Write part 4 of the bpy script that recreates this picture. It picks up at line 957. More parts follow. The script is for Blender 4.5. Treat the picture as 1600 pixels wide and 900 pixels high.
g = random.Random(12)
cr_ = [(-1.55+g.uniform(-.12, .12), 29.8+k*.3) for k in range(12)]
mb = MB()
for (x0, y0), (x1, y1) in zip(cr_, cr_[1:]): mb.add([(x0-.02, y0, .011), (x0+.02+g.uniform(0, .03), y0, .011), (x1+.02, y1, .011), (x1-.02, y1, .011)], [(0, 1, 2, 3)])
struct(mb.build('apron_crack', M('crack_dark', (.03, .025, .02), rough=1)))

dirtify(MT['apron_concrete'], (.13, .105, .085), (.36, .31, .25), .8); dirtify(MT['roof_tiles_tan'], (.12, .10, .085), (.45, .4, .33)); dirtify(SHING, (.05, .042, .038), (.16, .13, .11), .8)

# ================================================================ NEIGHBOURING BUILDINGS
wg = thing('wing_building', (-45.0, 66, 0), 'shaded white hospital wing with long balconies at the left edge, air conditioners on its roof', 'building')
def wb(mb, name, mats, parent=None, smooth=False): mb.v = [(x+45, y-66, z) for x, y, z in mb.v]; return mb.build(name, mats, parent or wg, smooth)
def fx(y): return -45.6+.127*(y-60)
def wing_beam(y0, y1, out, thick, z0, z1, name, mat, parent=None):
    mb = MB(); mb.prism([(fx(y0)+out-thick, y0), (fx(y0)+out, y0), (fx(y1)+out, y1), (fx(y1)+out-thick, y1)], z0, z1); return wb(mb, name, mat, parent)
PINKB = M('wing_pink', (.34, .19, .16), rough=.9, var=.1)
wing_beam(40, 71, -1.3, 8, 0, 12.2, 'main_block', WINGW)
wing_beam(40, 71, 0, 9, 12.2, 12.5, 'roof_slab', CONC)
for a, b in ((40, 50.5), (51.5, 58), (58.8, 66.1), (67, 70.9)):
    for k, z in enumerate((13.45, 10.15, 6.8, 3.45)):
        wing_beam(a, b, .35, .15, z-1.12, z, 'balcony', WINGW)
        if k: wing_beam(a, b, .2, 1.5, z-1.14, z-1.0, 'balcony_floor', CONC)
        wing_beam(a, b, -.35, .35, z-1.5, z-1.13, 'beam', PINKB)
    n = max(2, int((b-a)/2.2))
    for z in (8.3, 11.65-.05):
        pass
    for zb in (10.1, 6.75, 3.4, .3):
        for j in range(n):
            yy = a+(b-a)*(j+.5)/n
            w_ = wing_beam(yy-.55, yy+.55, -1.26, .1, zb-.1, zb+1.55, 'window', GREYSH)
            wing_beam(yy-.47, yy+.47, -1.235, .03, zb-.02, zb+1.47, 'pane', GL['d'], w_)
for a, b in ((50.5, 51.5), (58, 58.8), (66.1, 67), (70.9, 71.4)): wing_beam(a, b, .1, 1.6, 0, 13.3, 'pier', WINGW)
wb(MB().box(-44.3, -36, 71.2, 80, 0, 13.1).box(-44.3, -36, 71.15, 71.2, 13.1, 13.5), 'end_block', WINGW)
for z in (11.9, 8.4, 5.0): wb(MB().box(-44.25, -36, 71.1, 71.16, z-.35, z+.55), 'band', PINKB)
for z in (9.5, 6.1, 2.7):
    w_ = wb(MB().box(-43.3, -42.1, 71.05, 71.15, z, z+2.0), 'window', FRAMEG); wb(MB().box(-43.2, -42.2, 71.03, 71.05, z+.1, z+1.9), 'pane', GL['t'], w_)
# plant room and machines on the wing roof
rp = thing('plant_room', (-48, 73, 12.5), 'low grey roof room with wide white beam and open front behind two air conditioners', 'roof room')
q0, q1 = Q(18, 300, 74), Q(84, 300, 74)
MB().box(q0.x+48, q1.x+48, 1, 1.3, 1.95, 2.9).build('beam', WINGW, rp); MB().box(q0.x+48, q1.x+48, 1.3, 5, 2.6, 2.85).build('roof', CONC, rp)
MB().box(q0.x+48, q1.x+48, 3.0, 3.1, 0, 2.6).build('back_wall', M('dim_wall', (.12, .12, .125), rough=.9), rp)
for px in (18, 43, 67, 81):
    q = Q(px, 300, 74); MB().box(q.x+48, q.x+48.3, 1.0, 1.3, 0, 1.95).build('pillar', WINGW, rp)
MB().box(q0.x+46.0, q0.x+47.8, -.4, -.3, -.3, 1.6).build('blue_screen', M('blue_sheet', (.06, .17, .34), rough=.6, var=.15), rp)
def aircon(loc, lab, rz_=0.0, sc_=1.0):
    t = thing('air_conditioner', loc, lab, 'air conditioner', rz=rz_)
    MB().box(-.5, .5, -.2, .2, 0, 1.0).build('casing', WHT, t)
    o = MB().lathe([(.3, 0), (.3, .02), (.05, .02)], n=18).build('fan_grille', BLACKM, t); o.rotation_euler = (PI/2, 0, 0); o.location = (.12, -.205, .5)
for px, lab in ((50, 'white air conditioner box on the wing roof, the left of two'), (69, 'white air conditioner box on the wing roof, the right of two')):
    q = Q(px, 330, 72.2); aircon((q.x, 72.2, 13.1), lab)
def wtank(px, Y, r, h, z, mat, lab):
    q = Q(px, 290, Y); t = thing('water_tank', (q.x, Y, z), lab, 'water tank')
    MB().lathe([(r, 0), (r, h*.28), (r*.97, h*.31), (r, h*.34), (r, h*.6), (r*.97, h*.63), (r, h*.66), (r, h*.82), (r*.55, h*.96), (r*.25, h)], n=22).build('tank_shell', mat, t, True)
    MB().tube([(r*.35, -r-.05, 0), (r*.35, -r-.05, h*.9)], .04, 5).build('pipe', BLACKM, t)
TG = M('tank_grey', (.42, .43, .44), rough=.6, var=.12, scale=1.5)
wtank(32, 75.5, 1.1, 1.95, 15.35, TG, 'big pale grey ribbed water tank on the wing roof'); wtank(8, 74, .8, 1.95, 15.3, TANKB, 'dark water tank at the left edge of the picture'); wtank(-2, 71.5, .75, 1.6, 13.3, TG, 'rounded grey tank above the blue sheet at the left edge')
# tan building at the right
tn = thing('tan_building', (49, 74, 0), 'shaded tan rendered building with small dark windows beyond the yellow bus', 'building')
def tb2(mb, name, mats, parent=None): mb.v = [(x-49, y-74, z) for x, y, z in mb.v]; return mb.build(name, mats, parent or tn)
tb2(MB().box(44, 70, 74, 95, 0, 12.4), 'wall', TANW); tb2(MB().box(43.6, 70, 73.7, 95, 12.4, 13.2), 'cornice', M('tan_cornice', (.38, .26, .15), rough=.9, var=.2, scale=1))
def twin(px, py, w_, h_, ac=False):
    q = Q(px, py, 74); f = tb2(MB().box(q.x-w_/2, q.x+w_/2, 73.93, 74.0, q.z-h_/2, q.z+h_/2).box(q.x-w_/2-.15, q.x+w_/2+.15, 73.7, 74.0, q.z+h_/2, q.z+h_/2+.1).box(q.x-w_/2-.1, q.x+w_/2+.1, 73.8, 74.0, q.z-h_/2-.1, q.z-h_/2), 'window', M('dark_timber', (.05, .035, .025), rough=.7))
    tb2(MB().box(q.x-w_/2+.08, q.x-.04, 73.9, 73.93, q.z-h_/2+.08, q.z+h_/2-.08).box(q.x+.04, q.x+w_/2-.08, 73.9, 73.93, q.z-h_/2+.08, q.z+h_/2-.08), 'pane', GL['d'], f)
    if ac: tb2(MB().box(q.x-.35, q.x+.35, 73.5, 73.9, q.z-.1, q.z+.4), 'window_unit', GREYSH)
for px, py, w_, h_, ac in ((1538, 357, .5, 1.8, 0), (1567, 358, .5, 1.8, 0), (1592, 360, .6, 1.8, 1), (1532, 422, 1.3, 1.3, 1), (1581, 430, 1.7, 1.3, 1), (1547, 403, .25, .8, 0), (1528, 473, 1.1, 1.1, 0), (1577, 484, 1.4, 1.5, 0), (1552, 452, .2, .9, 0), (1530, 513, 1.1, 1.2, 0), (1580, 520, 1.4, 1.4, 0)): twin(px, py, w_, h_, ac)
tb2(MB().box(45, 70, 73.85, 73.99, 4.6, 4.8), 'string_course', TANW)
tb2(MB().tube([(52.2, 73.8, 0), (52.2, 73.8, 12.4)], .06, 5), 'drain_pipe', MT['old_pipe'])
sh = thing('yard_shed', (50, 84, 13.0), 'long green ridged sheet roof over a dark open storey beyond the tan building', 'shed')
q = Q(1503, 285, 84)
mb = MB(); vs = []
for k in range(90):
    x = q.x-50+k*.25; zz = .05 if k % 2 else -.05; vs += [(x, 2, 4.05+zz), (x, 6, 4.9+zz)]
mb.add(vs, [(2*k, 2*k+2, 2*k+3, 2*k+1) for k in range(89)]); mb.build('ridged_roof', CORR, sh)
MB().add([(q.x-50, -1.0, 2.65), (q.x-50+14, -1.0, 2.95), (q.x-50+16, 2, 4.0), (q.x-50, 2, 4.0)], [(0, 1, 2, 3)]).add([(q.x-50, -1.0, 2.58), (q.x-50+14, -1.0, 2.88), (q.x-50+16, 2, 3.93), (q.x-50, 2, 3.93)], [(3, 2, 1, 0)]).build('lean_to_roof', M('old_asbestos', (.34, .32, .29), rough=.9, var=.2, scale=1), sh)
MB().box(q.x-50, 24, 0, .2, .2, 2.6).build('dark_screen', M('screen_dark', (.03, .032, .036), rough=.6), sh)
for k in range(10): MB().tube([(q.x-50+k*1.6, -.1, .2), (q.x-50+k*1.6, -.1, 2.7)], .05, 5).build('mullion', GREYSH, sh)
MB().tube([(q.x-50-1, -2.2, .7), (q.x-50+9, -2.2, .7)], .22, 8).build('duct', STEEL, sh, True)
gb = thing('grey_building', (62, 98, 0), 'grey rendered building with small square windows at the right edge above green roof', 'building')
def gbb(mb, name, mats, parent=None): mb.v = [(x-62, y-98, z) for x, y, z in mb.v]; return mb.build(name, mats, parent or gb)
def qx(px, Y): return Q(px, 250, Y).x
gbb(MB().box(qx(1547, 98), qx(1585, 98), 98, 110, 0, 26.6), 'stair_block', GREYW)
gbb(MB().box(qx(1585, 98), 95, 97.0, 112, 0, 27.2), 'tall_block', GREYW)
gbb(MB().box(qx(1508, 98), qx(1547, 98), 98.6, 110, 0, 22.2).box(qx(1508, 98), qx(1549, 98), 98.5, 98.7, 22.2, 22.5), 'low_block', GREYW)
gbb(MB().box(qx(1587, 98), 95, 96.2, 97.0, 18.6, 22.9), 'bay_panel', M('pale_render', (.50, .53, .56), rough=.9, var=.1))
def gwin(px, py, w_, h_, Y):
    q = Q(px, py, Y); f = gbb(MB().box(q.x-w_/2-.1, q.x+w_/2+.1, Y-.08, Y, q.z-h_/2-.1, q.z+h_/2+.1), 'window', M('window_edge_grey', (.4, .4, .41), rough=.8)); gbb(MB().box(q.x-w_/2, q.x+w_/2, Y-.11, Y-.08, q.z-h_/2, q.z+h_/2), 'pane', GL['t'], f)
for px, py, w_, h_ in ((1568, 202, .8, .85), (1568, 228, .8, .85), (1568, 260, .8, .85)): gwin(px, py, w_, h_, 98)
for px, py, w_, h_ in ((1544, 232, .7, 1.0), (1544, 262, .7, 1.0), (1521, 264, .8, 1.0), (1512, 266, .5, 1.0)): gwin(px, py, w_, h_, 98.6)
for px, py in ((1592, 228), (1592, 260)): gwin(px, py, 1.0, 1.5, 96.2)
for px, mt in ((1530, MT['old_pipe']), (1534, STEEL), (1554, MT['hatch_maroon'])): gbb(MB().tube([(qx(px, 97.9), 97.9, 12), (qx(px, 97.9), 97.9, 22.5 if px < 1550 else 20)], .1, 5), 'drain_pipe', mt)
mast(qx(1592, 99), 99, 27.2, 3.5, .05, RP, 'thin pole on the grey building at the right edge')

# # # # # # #

> [Given problem]:
Repeat exactly the lines from the one that contains "wing_beam(40, 71, -1.3, 8, 0, 12.2, 'main_block', WINGW)" through the one that contains "z-1.0, 'balcony_floor', CONC)", and only those.

> [Answer to the exercise]:
wing_beam(40, 71, -1.3, 8, 0, 12.2, 'main_block', WINGW)
wing_beam(40, 71, 0, 9, 12.2, 12.5, 'roof_slab', CONC)
for a, b in ((40, 50.5), (51.5, 58), (58.8, 66.1), (67, 70.9)):
    for k, z in enumerate((13.45, 10.15, 6.8, 3.45)):
        wing_beam(a, b, .35, .15, z-1.12, z, 'balcony', WINGW)
        if k: wing_beam(a, b, .2, 1.5, z-1.14, z-1.0, 'balcony_floor', CONC)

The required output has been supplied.